**Short task:**
Write out each entry, exactly the way it appears.

(Scene modeling code data)
==================================================

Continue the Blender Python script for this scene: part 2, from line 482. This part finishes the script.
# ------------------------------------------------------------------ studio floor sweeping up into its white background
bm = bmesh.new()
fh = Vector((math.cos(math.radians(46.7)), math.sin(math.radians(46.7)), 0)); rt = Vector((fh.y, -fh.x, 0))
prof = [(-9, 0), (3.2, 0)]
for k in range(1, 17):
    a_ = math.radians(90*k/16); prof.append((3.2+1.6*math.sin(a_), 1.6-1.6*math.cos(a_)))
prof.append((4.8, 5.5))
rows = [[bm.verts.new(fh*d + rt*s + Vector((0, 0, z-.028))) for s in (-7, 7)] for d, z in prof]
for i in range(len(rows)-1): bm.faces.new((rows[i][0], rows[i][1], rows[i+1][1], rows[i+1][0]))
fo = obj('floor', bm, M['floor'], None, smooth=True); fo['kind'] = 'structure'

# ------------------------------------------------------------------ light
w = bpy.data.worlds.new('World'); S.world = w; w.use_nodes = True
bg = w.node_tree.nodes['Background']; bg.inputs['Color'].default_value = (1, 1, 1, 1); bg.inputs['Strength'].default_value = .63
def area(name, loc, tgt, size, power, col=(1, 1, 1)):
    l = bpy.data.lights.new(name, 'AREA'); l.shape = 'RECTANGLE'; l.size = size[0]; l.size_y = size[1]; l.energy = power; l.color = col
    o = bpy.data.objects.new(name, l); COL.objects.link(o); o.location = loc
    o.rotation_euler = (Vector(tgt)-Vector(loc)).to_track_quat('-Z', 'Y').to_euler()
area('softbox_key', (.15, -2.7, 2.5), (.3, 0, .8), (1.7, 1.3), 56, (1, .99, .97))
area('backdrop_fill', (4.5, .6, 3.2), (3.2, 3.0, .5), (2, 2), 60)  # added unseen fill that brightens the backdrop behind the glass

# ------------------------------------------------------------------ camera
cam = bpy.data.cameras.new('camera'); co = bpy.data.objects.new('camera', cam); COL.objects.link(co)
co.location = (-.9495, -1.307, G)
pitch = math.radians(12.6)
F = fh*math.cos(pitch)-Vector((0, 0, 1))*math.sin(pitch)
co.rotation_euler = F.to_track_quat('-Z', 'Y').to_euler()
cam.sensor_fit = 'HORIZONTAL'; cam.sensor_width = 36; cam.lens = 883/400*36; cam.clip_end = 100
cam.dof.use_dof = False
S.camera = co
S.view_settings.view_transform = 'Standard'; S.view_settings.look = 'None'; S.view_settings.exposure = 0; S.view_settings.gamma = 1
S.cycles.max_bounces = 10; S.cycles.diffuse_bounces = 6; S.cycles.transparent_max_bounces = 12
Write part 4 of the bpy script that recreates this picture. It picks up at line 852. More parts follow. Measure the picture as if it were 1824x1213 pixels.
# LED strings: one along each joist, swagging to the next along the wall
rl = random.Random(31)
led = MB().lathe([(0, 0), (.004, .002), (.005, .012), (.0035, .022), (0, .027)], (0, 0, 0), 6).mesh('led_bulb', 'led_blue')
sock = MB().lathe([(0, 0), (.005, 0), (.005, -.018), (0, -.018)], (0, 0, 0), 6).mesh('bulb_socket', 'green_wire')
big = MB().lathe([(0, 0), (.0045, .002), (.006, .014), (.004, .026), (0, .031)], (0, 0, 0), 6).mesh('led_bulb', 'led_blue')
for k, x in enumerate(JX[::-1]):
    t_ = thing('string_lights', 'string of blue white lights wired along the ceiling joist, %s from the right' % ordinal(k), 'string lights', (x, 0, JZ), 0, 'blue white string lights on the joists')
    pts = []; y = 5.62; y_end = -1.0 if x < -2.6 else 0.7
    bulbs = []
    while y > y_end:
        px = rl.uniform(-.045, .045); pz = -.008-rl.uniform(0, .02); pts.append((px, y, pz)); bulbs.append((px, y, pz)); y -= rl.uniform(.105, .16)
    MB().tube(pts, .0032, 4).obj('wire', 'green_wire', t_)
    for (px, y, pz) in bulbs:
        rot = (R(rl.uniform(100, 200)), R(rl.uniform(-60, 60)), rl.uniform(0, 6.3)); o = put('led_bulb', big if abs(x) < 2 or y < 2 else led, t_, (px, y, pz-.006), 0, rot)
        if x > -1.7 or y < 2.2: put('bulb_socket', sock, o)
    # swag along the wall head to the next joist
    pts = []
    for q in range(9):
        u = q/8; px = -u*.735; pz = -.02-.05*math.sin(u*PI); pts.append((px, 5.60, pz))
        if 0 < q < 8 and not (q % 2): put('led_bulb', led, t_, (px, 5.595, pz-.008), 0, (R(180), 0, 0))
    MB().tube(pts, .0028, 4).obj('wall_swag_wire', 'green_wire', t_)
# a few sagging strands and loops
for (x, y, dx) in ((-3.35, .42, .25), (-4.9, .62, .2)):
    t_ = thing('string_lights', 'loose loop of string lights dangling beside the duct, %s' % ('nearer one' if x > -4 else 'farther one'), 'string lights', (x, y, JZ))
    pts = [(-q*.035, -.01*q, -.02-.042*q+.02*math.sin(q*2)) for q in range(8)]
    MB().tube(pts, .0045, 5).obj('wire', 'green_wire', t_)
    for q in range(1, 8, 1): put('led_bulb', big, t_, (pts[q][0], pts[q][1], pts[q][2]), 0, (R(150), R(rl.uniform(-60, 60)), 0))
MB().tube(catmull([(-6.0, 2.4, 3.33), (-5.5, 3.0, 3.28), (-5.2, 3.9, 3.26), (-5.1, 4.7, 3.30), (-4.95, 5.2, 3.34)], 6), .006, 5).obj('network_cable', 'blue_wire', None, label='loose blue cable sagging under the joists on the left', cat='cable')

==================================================

**Reply to the exercise:**
Continue the Blender Python script for this scene: part 2, from line 482. This part finishes the script.
# ------------------------------------------------------------------ studio floor sweeping up into its white background
bm = bmesh.new()
fh = Vector((math.cos(math.radians(46.7)), math.sin(math.radians(46.7)), 0)); rt = Vector((fh.y, -fh.x, 0))
prof = [(-9, 0), (3.2, 0)]
for k in range(1, 17):
    a_ = math.radians(90*k/16); prof.append((3.2+1.6*math.sin(a_), 1.6-1.6*math.cos(a_)))
prof.append((4.8, 5.5))
rows = [[bm.verts.new(fh*d + rt*s + Vector((0, 0, z-.028))) for s in (-7, 7)] for d, z in prof]
for i in range(len(rows)-1): bm.faces.new((rows[i][0], rows[i][1], rows[i+1][1], rows[i+1][0]))
fo = obj('floor', bm, M['floor'], None, smooth=True); fo['kind'] = 'structure'

# ------------------------------------------------------------------ light
w = bpy.data.worlds.new('World'); S.world = w; w.use_nodes = True
bg = w.node_tree.nodes['Background']; bg.inputs['Color'].default_value = (1, 1, 1, 1); bg.inputs['Strength'].default_value = .63
def area(name, loc, tgt, size, power, col=(1, 1, 1)):
    l = bpy.data.lights.new(name, 'AREA'); l.shape = 'RECTANGLE'; l.size = size[0]; l.size_y = size[1]; l.energy = power; l.color = col
    o = bpy.data.objects.new(name, l); COL.objects.link(o); o.location = loc
    o.rotation_euler = (Vector(tgt)-Vector(loc)).to_track_quat('-Z', 'Y').to_euler()
area('softbox_key', (.15, -2.7, 2.5), (.3, 0, .8), (1.7, 1.3), 56, (1, .99, .97))
area('backdrop_fill', (4.5, .6, 3.2), (3.2, 3.0, .5), (2, 2), 60)  # added unseen fill that brightens the backdrop behind the glass

# ------------------------------------------------------------------ camera
cam = bpy.data.cameras.new('camera'); co = bpy.data.objects.new('camera', cam); COL.objects.link(co)
co.location = (-.9495, -1.307, G)
pitch = math.radians(12.6)
F = fh*math.cos(pitch)-Vector((0, 0, 1))*math.sin(pitch)
co.rotation_euler = F.to_track_quat('-Z', 'Y').to_euler()
cam.sensor_fit = 'HORIZONTAL'; cam.sensor_width = 36; cam.lens = 883/400*36; cam.clip_end = 100
cam.dof.use_dof = False
S.camera = co
S.view_settings.view_transform = 'Standard'; S.view_settings.look = 'None'; S.view_settings.exposure = 0; S.view_settings.gamma = 1
S.cycles.max_bounces = 10; S.cycles.diffuse_bounces = 6; S.cycles.transparent_max_bounces = 12
Write part 4 of the bpy script that recreates this picture. It picks up at line 852. More parts follow. Measure the picture as if it were 1824x1213 pixels.
# LED strings: one along each joist, swagging to the next along the wall
rl = random.Random(31)
led = MB().lathe([(0, 0), (.004, .002), (.005, .012), (.0035, .022), (0, .027)], (0, 0, 0), 6).mesh('led_bulb', 'led_blue')
sock = MB().lathe([(0, 0), (.005, 0), (.005, -.018), (0, -.018)], (0, 0, 0), 6).mesh('bulb_socket', 'green_wire')
big = MB().lathe([(0, 0), (.0045, .002), (.006, .014), (.004, .026), (0, .031)], (0, 0, 0), 6).mesh('led_bulb', 'led_blue')
for k, x in enumerate(JX[::-1]):
    t_ = thing('string_lights', 'string of blue white lights wired along the ceiling joist, %s from the right' % ordinal(k), 'string lights', (x, 0, JZ), 0, 'blue white string lights on the joists')
    pts = []; y = 5.62; y_end = -1.0 if x < -2.6 else 0.7
    bulbs = []
    while y > y_end:
        px = rl.uniform(-.045, .045); pz = -.008-rl.uniform(0, .02); pts.append((px, y, pz)); bulbs.append((px, y, pz)); y -= rl.uniform(.105, .16)
    MB().tube(pts, .0032, 4).obj('wire', 'green_wire', t_)
    for (px, y, pz) in bulbs:
        rot = (R(rl.uniform(100, 200)), R(rl.uniform(-60, 60)), rl.uniform(0, 6.3)); o = put('led_bulb', big if abs(x) < 2 or y < 2 else led, t_, (px, y, pz-.006), 0, rot)
        if x > -1.7 or y < 2.2: put('bulb_socket', sock, o)
    # swag along the wall head to the next joist
    pts = []
    for q in range(9):
        u = q/8; px = -u*.735; pz = -.02-.05*math.sin(u*PI); pts.append((px, 5.60, pz))
        if 0 < q < 8 and not (q % 2): put('led_bulb', led, t_, (px, 5.595, pz-.008), 0, (R(180), 0, 0))
    MB().tube(pts, .0028, 4).obj('wall_swag_wire', 'green_wire', t_)
# a few sagging strands and loops
for (x, y, dx) in ((-3.35, .42, .25), (-4.9, .62, .2)):
    t_ = thing('string_lights', 'loose loop of string lights dangling beside the duct, %s' % ('nearer one' if x > -4 else 'farther one'), 'string lights', (x, y, JZ))
    pts = [(-q*.035, -.01*q, -.02-.042*q+.02*math.sin(q*2)) for q in range(8)]
    MB().tube(pts, .0045, 5).obj('wire', 'green_wire', t_)
    for q in range(1, 8, 1): put('led_bulb', big, t_, (pts[q][0], pts[q][1], pts[q][2]), 0, (R(150), R(rl.uniform(-60, 60)), 0))
MB().tube(catmull([(-6.0, 2.4, 3.33), (-5.5, 3.0, 3.28), (-5.2, 3.9, 3.26), (-5.1, 4.7, 3.30), (-4.95, 5.2, 3.34)], 6), .006, 5).obj('network_cable', 'blue_wire', None, label='loose blue cable sagging under the joists on the left', cat='cable')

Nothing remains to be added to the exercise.